Leslie Spit
Living in Toronto, our largest natural feature is Lake Ontario which wraps along the southern coast. One of our favourite spots to explore juts out into the lake in Toronto’s East end. Tommy Thompson Park — more commonly known locally as the Leslie Spit — is a purely urban unique wild space.
This long man-made peninsula sprang into existence in the late 1950’s. The lake-filled landmass is composed of decades of infrastructural waste: concrete, utility poles, uprooted trees, ceramic tiles, and more. The spit’s original purpose was as a breakwater for when Toronto used to harbour extensive shipping traffic. By the 1970’s, facing varied development plans, an ad hoc group was formed to protect the burgeoning wilderness that had taken hold on the new land. The Friends of the Spit are still active today in protecting and fostering public use of the land.
A testament to Natural resilience, The Spit is currently a vibrant ecosystem with to a multitude of native plants, hundreds of bird species, teaming with insect life, and home to mammals rare to urban life such as coyote and fox.

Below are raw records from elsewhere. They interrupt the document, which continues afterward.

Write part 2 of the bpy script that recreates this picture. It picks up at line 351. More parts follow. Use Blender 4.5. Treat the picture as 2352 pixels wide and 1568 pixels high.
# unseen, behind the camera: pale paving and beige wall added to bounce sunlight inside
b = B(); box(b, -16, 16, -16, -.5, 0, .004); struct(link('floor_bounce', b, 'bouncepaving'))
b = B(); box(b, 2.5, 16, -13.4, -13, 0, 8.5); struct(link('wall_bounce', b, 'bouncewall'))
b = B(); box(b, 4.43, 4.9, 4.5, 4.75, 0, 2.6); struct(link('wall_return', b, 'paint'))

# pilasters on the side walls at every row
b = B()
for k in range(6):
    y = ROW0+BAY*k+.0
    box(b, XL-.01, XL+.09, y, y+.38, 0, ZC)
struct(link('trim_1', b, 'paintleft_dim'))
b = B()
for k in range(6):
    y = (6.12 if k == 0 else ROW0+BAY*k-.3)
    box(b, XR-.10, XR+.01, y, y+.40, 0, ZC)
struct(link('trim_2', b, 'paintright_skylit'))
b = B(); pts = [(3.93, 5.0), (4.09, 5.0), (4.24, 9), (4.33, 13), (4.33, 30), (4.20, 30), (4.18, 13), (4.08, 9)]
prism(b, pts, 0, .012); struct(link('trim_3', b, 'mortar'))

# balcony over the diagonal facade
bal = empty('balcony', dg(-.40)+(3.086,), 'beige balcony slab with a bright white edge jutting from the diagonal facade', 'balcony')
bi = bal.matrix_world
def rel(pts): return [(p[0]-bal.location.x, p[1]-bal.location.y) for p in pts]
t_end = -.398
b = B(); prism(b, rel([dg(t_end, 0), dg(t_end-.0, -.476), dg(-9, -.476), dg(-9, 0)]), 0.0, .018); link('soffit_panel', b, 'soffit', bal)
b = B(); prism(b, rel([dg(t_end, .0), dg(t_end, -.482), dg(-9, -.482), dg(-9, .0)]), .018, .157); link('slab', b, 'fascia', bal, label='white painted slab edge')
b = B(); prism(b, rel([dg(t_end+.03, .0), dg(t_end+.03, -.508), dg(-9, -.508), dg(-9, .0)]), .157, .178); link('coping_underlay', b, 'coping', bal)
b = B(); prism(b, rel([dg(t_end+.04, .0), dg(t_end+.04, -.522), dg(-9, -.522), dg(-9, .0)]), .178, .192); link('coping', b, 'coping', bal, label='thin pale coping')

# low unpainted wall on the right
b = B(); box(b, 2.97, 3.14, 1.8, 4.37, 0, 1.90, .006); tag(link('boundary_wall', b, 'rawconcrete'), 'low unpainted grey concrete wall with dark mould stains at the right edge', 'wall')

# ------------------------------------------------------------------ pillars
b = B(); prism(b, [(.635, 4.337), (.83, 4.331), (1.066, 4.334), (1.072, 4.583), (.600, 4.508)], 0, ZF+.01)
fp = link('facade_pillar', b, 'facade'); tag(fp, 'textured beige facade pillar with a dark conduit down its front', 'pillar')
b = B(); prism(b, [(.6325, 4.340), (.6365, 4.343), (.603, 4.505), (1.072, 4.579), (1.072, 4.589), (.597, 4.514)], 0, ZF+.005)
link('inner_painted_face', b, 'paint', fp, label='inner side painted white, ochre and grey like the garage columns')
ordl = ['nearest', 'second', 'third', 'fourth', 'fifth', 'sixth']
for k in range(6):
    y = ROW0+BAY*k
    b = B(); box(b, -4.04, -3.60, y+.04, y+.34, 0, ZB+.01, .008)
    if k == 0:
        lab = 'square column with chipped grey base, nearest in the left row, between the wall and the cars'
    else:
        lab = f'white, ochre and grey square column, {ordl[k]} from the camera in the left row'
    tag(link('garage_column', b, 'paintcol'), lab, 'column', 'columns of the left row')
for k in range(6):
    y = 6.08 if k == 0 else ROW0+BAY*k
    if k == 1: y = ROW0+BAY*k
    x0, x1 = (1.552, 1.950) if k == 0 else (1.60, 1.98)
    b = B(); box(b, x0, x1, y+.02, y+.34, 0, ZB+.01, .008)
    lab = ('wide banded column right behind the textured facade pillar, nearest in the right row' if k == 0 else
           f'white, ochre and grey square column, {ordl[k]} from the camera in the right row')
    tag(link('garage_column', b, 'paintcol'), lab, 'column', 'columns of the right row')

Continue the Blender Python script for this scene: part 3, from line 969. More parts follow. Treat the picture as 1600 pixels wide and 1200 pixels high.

Visiting The Spit is always an adventure. We have walked and biked down the 5 kilometre main road and along its pathways, side trails, fields, and woods to always observe something new. Hundreds of Double-crested Cormorants nest on the Spit along with Tern, Egret, Heron, Gulls, and more. You can often see vast flocks of the black Cormorants flying overhead.
The other thrill of the Leslie Spit is it very active status as a dump site. Yes, the Spit is still growing! You would expect that wilderness and concrete-laden trucks could not co-exist but somehow the clash makes visiting more captivating. The expanding Eastern shorelines are a tumble of jutting rebar, mutli-coloured tiles worn round by the lapping of the lake, and broken red brick. In the midst of this is a rusted empty Quonset hut and a managed wetland filled with darting Purple Martin and drifting water fowl.
It’s the sort of place where you indulge your childhood drive to find a snakeskin and collect pocket-fulls of the best beach glass. Occasionally you glance up at the full Toronto skyline in view to the West and marvel at where you are. It is truly wild and truly urban.